__Task statement__.
Below is a block of records; repeat all of them exactly.

Scene script records:
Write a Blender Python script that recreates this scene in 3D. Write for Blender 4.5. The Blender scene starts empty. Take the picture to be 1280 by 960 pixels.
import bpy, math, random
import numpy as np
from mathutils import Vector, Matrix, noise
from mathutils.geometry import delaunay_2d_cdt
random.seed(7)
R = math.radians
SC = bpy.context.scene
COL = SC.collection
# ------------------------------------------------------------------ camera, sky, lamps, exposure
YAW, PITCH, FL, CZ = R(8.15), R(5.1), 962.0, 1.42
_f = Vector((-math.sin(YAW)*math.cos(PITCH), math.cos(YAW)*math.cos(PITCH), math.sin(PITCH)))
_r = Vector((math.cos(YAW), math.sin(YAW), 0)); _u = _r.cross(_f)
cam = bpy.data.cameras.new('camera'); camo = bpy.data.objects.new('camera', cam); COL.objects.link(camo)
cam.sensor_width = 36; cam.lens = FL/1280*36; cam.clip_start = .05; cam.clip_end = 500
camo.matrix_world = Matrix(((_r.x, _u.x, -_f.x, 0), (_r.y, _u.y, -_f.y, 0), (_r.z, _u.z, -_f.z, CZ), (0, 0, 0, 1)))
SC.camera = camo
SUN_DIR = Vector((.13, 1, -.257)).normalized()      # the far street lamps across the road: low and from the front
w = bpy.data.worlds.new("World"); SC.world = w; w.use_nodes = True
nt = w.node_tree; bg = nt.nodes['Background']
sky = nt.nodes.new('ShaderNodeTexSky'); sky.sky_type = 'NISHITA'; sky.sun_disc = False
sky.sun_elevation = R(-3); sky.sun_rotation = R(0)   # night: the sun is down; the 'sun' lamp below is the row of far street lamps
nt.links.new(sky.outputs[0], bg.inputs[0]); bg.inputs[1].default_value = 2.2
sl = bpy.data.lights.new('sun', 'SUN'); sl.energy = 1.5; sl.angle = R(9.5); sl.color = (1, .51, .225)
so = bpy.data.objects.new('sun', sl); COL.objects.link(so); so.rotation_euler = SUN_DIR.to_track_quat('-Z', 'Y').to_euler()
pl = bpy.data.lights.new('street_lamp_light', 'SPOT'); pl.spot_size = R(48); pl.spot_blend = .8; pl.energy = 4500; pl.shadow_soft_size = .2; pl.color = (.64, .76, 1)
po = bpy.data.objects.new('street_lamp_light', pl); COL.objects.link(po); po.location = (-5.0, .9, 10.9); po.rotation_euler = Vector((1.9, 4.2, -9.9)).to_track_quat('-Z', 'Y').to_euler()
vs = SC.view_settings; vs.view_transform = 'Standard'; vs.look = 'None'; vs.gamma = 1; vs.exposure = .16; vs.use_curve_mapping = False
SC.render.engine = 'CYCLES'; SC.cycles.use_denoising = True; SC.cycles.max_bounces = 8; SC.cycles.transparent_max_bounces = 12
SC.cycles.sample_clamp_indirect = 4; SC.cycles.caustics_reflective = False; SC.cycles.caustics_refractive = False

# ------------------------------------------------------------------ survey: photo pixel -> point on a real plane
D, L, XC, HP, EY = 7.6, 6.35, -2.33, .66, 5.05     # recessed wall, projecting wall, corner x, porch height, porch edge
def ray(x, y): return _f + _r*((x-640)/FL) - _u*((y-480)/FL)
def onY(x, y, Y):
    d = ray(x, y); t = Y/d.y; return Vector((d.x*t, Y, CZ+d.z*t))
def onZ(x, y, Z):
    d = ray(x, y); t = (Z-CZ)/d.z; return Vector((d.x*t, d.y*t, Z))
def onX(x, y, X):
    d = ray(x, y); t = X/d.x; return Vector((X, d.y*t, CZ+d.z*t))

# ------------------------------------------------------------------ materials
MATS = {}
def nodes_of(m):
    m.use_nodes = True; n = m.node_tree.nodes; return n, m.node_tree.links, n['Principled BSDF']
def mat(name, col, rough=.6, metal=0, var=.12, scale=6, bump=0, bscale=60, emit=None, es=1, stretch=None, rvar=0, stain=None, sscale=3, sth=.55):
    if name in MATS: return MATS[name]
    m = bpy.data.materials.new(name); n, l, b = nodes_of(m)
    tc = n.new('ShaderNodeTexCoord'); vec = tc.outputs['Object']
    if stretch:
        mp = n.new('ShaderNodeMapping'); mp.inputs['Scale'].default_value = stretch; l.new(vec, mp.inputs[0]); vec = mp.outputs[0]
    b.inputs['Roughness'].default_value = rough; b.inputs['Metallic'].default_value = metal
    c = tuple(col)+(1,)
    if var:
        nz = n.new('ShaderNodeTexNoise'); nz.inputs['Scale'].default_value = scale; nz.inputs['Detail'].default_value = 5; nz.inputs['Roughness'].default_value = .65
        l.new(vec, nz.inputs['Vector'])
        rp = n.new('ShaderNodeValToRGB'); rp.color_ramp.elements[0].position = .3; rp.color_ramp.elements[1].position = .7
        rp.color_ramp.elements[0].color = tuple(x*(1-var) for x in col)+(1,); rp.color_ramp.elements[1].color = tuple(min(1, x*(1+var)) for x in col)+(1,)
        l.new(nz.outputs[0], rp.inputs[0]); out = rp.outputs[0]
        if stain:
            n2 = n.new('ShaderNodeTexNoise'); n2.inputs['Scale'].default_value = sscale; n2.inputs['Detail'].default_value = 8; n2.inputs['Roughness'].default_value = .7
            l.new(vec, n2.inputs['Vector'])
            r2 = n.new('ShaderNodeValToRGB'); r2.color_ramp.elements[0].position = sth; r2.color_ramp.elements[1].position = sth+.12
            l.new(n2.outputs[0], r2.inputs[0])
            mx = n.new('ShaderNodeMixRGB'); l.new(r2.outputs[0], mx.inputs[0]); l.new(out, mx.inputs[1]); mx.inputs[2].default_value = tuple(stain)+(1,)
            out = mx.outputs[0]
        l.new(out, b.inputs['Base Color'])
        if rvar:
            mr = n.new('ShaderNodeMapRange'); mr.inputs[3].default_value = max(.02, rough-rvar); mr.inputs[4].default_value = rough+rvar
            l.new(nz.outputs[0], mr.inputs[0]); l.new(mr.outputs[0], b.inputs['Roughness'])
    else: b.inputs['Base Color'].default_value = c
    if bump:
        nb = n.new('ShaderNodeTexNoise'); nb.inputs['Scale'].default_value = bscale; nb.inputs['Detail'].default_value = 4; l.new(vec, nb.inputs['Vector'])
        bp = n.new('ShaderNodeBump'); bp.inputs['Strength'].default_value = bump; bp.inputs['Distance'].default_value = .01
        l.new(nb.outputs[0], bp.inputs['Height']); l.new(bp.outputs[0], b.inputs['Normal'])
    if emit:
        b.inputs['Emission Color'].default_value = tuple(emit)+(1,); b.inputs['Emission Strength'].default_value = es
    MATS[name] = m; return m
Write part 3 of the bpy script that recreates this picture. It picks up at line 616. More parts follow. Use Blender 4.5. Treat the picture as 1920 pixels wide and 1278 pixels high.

__Exercise output__.
Write a Blender Python script that recreates this scene in 3D. Write for Blender 4.5. The Blender scene starts empty. Take the picture to be 1280 by 960 pixels.
import bpy, math, random
import numpy as np
from mathutils import Vector, Matrix, noise
from mathutils.geometry import delaunay_2d_cdt
random.seed(7)
R = math.radians
SC = bpy.context.scene
COL = SC.collection
# ------------------------------------------------------------------ camera, sky, lamps, exposure
YAW, PITCH, FL, CZ = R(8.15), R(5.1), 962.0, 1.42
_f = Vector((-math.sin(YAW)*math.cos(PITCH), math.cos(YAW)*math.cos(PITCH), math.sin(PITCH)))
_r = Vector((math.cos(YAW), math.sin(YAW), 0)); _u = _r.cross(_f)
cam = bpy.data.cameras.new('camera'); camo = bpy.data.objects.new('camera', cam); COL.objects.link(camo)
cam.sensor_width = 36; cam.lens = FL/1280*36; cam.clip_start = .05; cam.clip_end = 500
camo.matrix_world = Matrix(((_r.x, _u.x, -_f.x, 0), (_r.y, _u.y, -_f.y, 0), (_r.z, _u.z, -_f.z, CZ), (0, 0, 0, 1)))
SC.camera = camo
SUN_DIR = Vector((.13, 1, -.257)).normalized()      # the far street lamps across the road: low and from the front
w = bpy.data.worlds.new("World"); SC.world = w; w.use_nodes = True
nt = w.node_tree; bg = nt.nodes['Background']
sky = nt.nodes.new('ShaderNodeTexSky'); sky.sky_type = 'NISHITA'; sky.sun_disc = False
sky.sun_elevation = R(-3); sky.sun_rotation = R(0)   # night: the sun is down; the 'sun' lamp below is the row of far street lamps
nt.links.new(sky.outputs[0], bg.inputs[0]); bg.inputs[1].default_value = 2.2
sl = bpy.data.lights.new('sun', 'SUN'); sl.energy = 1.5; sl.angle = R(9.5); sl.color = (1, .51, .225)
so = bpy.data.objects.new('sun', sl); COL.objects.link(so); so.rotation_euler = SUN_DIR.to_track_quat('-Z', 'Y').to_euler()
pl = bpy.data.lights.new('street_lamp_light', 'SPOT'); pl.spot_size = R(48); pl.spot_blend = .8; pl.energy = 4500; pl.shadow_soft_size = .2; pl.color = (.64, .76, 1)
po = bpy.data.objects.new('street_lamp_light', pl); COL.objects.link(po); po.location = (-5.0, .9, 10.9); po.rotation_euler = Vector((1.9, 4.2, -9.9)).to_track_quat('-Z', 'Y').to_euler()
vs = SC.view_settings; vs.view_transform = 'Standard'; vs.look = 'None'; vs.gamma = 1; vs.exposure = .16; vs.use_curve_mapping = False
SC.render.engine = 'CYCLES'; SC.cycles.use_denoising = True; SC.cycles.max_bounces = 8; SC.cycles.transparent_max_bounces = 12
SC.cycles.sample_clamp_indirect = 4; SC.cycles.caustics_reflective = False; SC.cycles.caustics_refractive = False

# ------------------------------------------------------------------ survey: photo pixel -> point on a real plane
D, L, XC, HP, EY = 7.6, 6.35, -2.33, .66, 5.05     # recessed wall, projecting wall, corner x, porch height, porch edge
def ray(x, y): return _f + _r*((x-640)/FL) - _u*((y-480)/FL)
def onY(x, y, Y):
    d = ray(x, y); t = Y/d.y; return Vector((d.x*t, Y, CZ+d.z*t))
def onZ(x, y, Z):
    d = ray(x, y); t = (Z-CZ)/d.z; return Vector((d.x*t, d.y*t, Z))
def onX(x, y, X):
    d = ray(x, y); t = X/d.x; return Vector((X, d.y*t, CZ+d.z*t))

# ------------------------------------------------------------------ materials
MATS = {}
def nodes_of(m):
    m.use_nodes = True; n = m.node_tree.nodes; return n, m.node_tree.links, n['Principled BSDF']
def mat(name, col, rough=.6, metal=0, var=.12, scale=6, bump=0, bscale=60, emit=None, es=1, stretch=None, rvar=0, stain=None, sscale=3, sth=.55):
    if name in MATS: return MATS[name]
    m = bpy.data.materials.new(name); n, l, b = nodes_of(m)
    tc = n.new('ShaderNodeTexCoord'); vec = tc.outputs['Object']
    if stretch:
        mp = n.new('ShaderNodeMapping'); mp.inputs['Scale'].default_value = stretch; l.new(vec, mp.inputs[0]); vec = mp.outputs[0]
    b.inputs['Roughness'].default_value = rough; b.inputs['Metallic'].default_value = metal
    c = tuple(col)+(1,)
    if var:
        nz = n.new('ShaderNodeTexNoise'); nz.inputs['Scale'].default_value = scale; nz.inputs['Detail'].default_value = 5; nz.inputs['Roughness'].default_value = .65
        l.new(vec, nz.inputs['Vector'])
        rp = n.new('ShaderNodeValToRGB'); rp.color_ramp.elements[0].position = .3; rp.color_ramp.elements[1].position = .7
        rp.color_ramp.elements[0].color = tuple(x*(1-var) for x in col)+(1,); rp.color_ramp.elements[1].color = tuple(min(1, x*(1+var)) for x in col)+(1,)
        l.new(nz.outputs[0], rp.inputs[0]); out = rp.outputs[0]
        if stain:
            n2 = n.new('ShaderNodeTexNoise'); n2.inputs['Scale'].default_value = sscale; n2.inputs['Detail'].default_value = 8; n2.inputs['Roughness'].default_value = .7
            l.new(vec, n2.inputs['Vector'])
            r2 = n.new('ShaderNodeValToRGB'); r2.color_ramp.elements[0].position = sth; r2.color_ramp.elements[1].position = sth+.12
            l.new(n2.outputs[0], r2.inputs[0])
            mx = n.new('ShaderNodeMixRGB'); l.new(r2.outputs[0], mx.inputs[0]); l.new(out, mx.inputs[1]); mx.inputs[2].default_value = tuple(stain)+(1,)
            out = mx.outputs[0]
        l.new(out, b.inputs['Base Color'])
        if rvar:
            mr = n.new('ShaderNodeMapRange'); mr.inputs[3].default_value = max(.02, rough-rvar); mr.inputs[4].default_value = rough+rvar
            l.new(nz.outputs[0], mr.inputs[0]); l.new(mr.outputs[0], b.inputs['Roughness'])
    else: b.inputs['Base Color'].default_value = c
    if bump:
        nb = n.new('ShaderNodeTexNoise'); nb.inputs['Scale'].default_value = bscale; nb.inputs['Detail'].default_value = 4; l.new(vec, nb.inputs['Vector'])
        bp = n.new('ShaderNodeBump'); bp.inputs['Strength'].default_value = bump; bp.inputs['Distance'].default_value = .01
        l.new(nb.outputs[0], bp.inputs['Height']); l.new(bp.outputs[0], b.inputs['Normal'])
    if emit:
        b.inputs['Emission Color'].default_value = tuple(emit)+(1,); b.inputs['Emission Strength'].default_value = es
    MATS[name] = m; return m
Write part 3 of the bpy script that recreates this picture. It picks up at line 616. More parts follow. Use Blender 4.5. Treat the picture as 1920 pixels wide and 1278 pixels high.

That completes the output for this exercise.